Deluges of rain, burning sun, or extreme cold obliterate fox-scent, but slight heat combined with moisture, as when the sun shines after a warm shower, is in favour of a strong and enduring trail. But there is little certainty in the matter; as Mr. Jorrocks truly said, "Nothing so queer as scent 'cept a woman." On a promising day hounds may be at fault when within a score of yards of a fox; but on a day so apparently hopeless that few sportsmen trouble to attend a meet, as when a thin crust of hard-frozen snow covers the ground, the scent may be red-hot. One day may yield a perfect scent; on the next, apparently with the same weather conditions, the scent is elusive, and the hounds no sooner give tongue than they fall silent. Much depends on the nature of the country, or of the substance on which the volatile scent particles fall. Crossing the meadows, the hounds speak the line with certain voice; but when they come to dry, crumbling fallow-fields, the chorus dies away into a few doubtful whimpers. The time of the day has its effect on scent; in midsummer the woods may have no perfume in particular at midday, but are filled with sweet smells in the evening. Every one knows how a warm autumnal shower brings out the savour of dead leaves and the smell of earth.

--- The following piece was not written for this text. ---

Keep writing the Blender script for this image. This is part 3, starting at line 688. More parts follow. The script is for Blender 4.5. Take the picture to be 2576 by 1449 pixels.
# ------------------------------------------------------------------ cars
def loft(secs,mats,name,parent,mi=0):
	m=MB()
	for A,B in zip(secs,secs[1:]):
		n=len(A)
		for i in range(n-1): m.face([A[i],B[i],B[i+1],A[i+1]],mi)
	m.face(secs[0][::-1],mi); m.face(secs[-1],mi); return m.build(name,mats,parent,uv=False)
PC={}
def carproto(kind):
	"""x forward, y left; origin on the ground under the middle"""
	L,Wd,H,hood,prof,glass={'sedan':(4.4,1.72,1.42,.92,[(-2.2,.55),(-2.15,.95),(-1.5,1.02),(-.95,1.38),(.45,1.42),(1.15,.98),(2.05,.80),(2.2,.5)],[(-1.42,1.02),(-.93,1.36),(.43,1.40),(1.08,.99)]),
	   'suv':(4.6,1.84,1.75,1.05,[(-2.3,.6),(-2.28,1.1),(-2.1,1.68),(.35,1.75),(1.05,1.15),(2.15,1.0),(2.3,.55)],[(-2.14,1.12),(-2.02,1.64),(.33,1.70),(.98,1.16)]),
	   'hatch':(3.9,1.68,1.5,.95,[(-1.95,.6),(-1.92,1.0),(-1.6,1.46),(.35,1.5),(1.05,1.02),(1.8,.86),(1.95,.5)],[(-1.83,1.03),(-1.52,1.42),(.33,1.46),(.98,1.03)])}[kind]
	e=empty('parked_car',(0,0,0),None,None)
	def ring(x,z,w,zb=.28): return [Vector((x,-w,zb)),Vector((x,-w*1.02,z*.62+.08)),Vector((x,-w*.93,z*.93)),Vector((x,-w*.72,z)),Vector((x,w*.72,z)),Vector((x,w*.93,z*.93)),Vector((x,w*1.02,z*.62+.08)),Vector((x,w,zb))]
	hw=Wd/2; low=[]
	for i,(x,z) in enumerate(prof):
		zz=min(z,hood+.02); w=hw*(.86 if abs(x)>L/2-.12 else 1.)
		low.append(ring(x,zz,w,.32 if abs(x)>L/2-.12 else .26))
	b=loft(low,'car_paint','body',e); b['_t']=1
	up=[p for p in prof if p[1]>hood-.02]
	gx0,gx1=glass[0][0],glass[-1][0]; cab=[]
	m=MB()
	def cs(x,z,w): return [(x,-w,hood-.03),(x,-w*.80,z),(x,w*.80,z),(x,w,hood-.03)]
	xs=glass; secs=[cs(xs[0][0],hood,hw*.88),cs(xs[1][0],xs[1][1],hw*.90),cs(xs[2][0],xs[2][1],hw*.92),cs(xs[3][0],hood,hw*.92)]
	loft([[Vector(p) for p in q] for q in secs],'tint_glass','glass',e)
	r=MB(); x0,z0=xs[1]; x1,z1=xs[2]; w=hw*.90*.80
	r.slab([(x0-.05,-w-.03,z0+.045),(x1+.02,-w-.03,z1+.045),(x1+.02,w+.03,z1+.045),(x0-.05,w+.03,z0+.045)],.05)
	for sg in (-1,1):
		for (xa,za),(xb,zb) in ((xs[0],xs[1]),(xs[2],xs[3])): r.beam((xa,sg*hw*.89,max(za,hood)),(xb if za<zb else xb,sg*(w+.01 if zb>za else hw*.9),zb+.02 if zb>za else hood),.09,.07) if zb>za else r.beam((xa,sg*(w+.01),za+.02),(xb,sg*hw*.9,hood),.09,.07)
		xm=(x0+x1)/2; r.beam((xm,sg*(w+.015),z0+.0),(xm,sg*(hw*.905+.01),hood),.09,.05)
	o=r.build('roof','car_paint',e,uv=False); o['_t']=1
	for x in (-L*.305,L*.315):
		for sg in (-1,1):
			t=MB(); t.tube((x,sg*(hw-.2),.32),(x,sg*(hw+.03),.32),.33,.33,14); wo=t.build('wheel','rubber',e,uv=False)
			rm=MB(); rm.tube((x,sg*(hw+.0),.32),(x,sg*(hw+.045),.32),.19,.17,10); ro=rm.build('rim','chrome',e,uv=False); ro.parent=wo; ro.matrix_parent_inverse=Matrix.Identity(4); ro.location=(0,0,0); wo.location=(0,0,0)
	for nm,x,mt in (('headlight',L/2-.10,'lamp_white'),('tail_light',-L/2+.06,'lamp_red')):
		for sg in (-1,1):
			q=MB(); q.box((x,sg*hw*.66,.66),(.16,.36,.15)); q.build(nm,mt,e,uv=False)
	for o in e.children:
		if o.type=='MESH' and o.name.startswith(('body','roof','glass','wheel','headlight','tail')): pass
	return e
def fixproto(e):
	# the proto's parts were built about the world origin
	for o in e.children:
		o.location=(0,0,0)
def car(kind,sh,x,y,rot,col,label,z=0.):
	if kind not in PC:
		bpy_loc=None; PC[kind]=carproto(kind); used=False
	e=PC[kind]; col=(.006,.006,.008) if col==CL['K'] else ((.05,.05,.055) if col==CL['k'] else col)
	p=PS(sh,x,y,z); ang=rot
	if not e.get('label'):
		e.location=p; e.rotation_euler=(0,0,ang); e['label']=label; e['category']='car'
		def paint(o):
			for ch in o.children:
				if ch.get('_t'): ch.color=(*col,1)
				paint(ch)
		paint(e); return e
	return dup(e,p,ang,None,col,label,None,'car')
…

To the fox, as to the stoat, the sense of smelling is the most important of all. With his nose the fox discovers nearly all his food. If the sitting game-bird has flown to her nest, and herself gives off the least perceptible scent, the fox easily finds her by that strong scent given off by chipping eggs. By scent he picks up the young leverets, after quartering the ground to gather the greatest advantage of the wind. He scents young rabbits in the stop when a foot beneath the surface of the earth, and when he starts digging them out he goes directly to their nest. So a good ratting terrier will point through a couple of feet of soil to the exact spot where a rat is lying. We have sometimes thought that an invention to magnify scents would prove of great benefit to the gamekeeper. But there might be fatal effects if a keeper, scent-improver on nose, came suddenly on that mushroom of the fetid odour commonly known as the Stinkhorn.

The Axe in the Coverts

One of the many thorns that pierce the keeper's side is driven home at the time of the cutting of the underwood. Once in every span of ten or twelve years this time must come. Now and again the felling of part of a covert before shooting improves matters from a sportsman's view—the beats are simplified, or are more easily commanded with the regulation number of from five to nine guns. But the keeper knows to his cost that more often than not cutting the underwood is ruination to sport. Birds and rabbits are alarmed by the sound of the woodman's chopping, and half the hares fly before the smoke of the greenwood fires. Many complications arise through wood-cutting, as when the shooting is in other than the landlord's hands. When he wishes to cut certain portions of his woods, and the cutting may interfere seriously with sport or the showing of game, unpleasantness must arise among all parties—landlord, gamekeepers, shooting men, and copse-workers. Those responsible for the shooting should find out as early as possible which parts are to be cut, and arrange in good time with the landlord to make it a condition of sale that no cutting takes place before a convenient date. When several acres of underwood are felled, and the wood is left lying in long rows called drifts, a good deal of inconvenience may arise, unless the underwood is worked up as cut down. On shooting days half the pheasants in the place may skulk in the drifts, whence it will be impossible to dislodge them by ordinary beating methods of the most energetic type. Besides, drifts provide a safe refuge for rabbits. They increase incredibly, and in the following year they will be by far too plentiful for the welfare of the young shoots that spring from the shorn stumps.

The Uses of Underwood

Thirty years ago the price of underwood as it stood growing, at twelve years old, was about twenty pounds an acre; but to-day five pounds an acre is considered a good price for first-class underwood, so hard has the industry been hit by substitutes for ash and hazel. Though we have known underwood to fetch only half a crown an acre, we have seldom seen it described by auctioneers as other than "prime and ripe." The most useful kind is hazel. All sorts of sticks and stakes for the garden are cut of hazel. Wattle-fences are made of it, neatly woven, and the "hethers" which bind the tops of live fences. Closely woven hazel hurdles form a splendid protection for sheep from wind and rain; they cost, to buy, about eight shillings a dozen, and the hurdler is paid about half that sum. Hazel is now largely used in making the crates in which the product of the Potteries is packed. The cleanest growths were formerly made into the hoops of barrels, and one might see thousands of bundles stacked in a clearing. But iron is killing the hoop-makers' industry. One use of hazel has been unaffected by time—the use to which the country blacksmith puts it, when he winds handles of the shoots for his chisels and wedges—being pliant, they allow his tools to adjust themselves to the blow of the hammer. And the hazel-wand remains the favourite divining-rod of the water-finders.